Tekrarlı yüklemeler esnasında zemin tabakalarının göstereceği davranışın önceden bilinmesi, gerekli önlemlerin alınmasını ve bu tabakalar üzerindeki yapılarda oluşabilecek hasarların azaltılabilmesini sağlar. Ülkemizin aktif bir deprem kuşağında bulunması bu konuda yapılacak çalısmaların önemini daha da arttırmaktadır. Depremin zeminlerde oluşturacağı hasar incelenirken yapılan çalışmalar genellikle kum zeminlerde sıvılaşma problemine odaklanmıştır. Deprem sırasında kil, kum ile karşılaştırıldığında istikrarlı olarak kabul edilmiştir (Lee ve Fitton, 1969). Buna rağmen yapılan incelemelerde kalın kil tabakalarında ciddi yapı hasarları meydana geldiği görülmüştür (Seed, 1987; Mendoza ve Auvinet, 1988). Deprem sırasında sismik hareket büyümesi nedeniyle oluşan büyük deformasyonların kil zeminin bir özelliği olduğu farkedilmiştir. Deprem dalgalarının genliğinde yüzeye yakın yumuşak zemin tabakalarından geçerken meydana gelen artış, yapısal hasar üzerinde önemli etkiler oluşturabilmektedir. Ayrıca 1964 yılında Niigata depremi ve 1978 yılında Miyagiken-oki depremi sırasında, Japoya’da birçok bölgede zeminde çökme meydana geldiği görülmüştür (Brady, 1980). Bu tarz durumlar killerin gerçekten de kumlardan daha istikrarlı olup olmadığı sorusunu akıllara getirmektedir. Her ne kadar deprem gibi kısa yükleme döneminde bu durum kısmen doğru olsa da uzun dönemde çevrimsel bir yüklemeye maruz kalan kilde durum farklı hale gelmektedir (Yasuhara vd., 1992). Ayrıca yatay katmanlı kil zeminlerde deprem sırasında oluşacak çevrimsel kayma dayanımı ciddi bir stabilite sorununa yol açmazken bu durum boşluk suyu basıncının yükselmesini tetikleyerek oturmalara sebep olabilir. Killerde, tekrarlı gerilmeler sonucunda oluşan oturmalar depremden hemen sonra oluşabileceği gibi zemin profilinin özelliğine bağlı olarak depremden uzun bir süre sonra da görülebilmektedir (Kramer, 1996). Bu oturma genellikle konsolidasyon oturması olarak gerçekleşir ve deprem sırasında tekrarlı yükler altında oluşan boşluk suyu basıncının sönümlendiği durumda ortaya çıkmaktadır. (Ansal ve Tuncan, 1989). Çevrimsel yüklemeden sonra killerin davranışı araştırılmıştır. Bu çalışmaların birçoğu

(25)

çevrimsel yükler altında gerilme-şekil değiştirme ve kesme dayanımının belirlenmesi üzerinedir (Ansal ve Tuncan, 1989). Çevrimsel yükleme tipi deprem gibi yüksek genlik ve kısa süreli ya da dalga, trafik yükü yada makine temel titreşimi gibi kısa genlik ve uzun süreli olabilir. Çevrimsel yükler altında kil zeminlerin davranışı karmaşık bir problem oluşturmaktadır. Çevrimsel yük etkisi altında zemin taşıma kapasitesi ya da deformasyonların hesaplanmasına yönelik temel bir yöntem geliştirilebilmiş değildir (Okur ve Ansal, 2009). Bunun nedeni ise zamana bağlı oluşan sönümleme, önkonsolidasyon dönemi, tekrarlı yük özellikleri, zemine ait parametreler, yer altı suyu gibi birçok faktörün dinamik davranışa etki ediyor olmasıdır.

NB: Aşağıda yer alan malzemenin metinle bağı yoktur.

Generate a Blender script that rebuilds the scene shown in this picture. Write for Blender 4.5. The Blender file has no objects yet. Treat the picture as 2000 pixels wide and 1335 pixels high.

Bu çalışmada, çevrimsel yükler altında kil zeminlerin konsalidasyon parametrelerin belirlenmesi hedeflenmiştir.

1.3. Tezin Kapsamı

Bu tezin organizasyonu aşağıdaki şekilde düzenlenmiştir:

Bölüm 1’de zemin dinamiğinin öneminden ve bu tezin yapılış amacından bahsedilmiştir. Bölüm 2’de zeminlere etki eden dinamik yükler incelenmiştir. Dünyada en çok karşılaşılan doğal afetlerden birisi depremdir. Yıllar boyunca meydana gelen depremler yüzünden çok sayıda can ve mal kayıpları oluşturmuştur. Bu nedenle Bölüm 2’de öncelikli olarak depremlerin tarihsel süreçleri incelenmiştir. Daha sonra deprem gibi dinamik yüklerin zeminlerde oluşturduğu dalga tipleri ve bu dalgaların zeminlere etkisi ile zeminlerde meydana getirdiği deformasyonlar ve bu deformasyonların tespitinde kullanılacak formülasyonlardan bahseldimiştir. Bölüm 3’te dinamik yüklemelere maruz kalan zeminlerin göstereceği davranış incelenmiştir. Literatürde yapılan çalışmalarda bulunan sonuçlar incelenerek zeminin dinamik davranışlarını etkileyen parametreler araştırılmıştır. Buradan elde edilen verilerle bu tez çalışması kapsamında deneylerde incelenecek farklı parametreler oluşturulmuştur. Ayrıca dinamik etkiler altında zeminde meydana gelen deformasyonlar ve mukavemet kayıpları literatürdeki örnekler üzerinden incelenmiştir. Bölüm 4 dinamik etkiler altında zeminlerin göstereceği davranışın tespiti için kullanılan arazi ve laboratuvar deneylerini içermektedir. Bu bölümde arazide ve laboratuvarda en çok kullanılan deney sistemleri ile bu sistemlerin avantajları ve dezavantajları incelenmiştir. Bölüm 5 çevrimsel etkilere maruz kalan killi zemin numunelerinin, farklı yükleme koşullarında davranışlarının ne şekilde etkilendiği ile ilgili geniş bir literatür araştırması sunmaktadır. Yapılan farklı çalışmalar ile elde edilen

(26)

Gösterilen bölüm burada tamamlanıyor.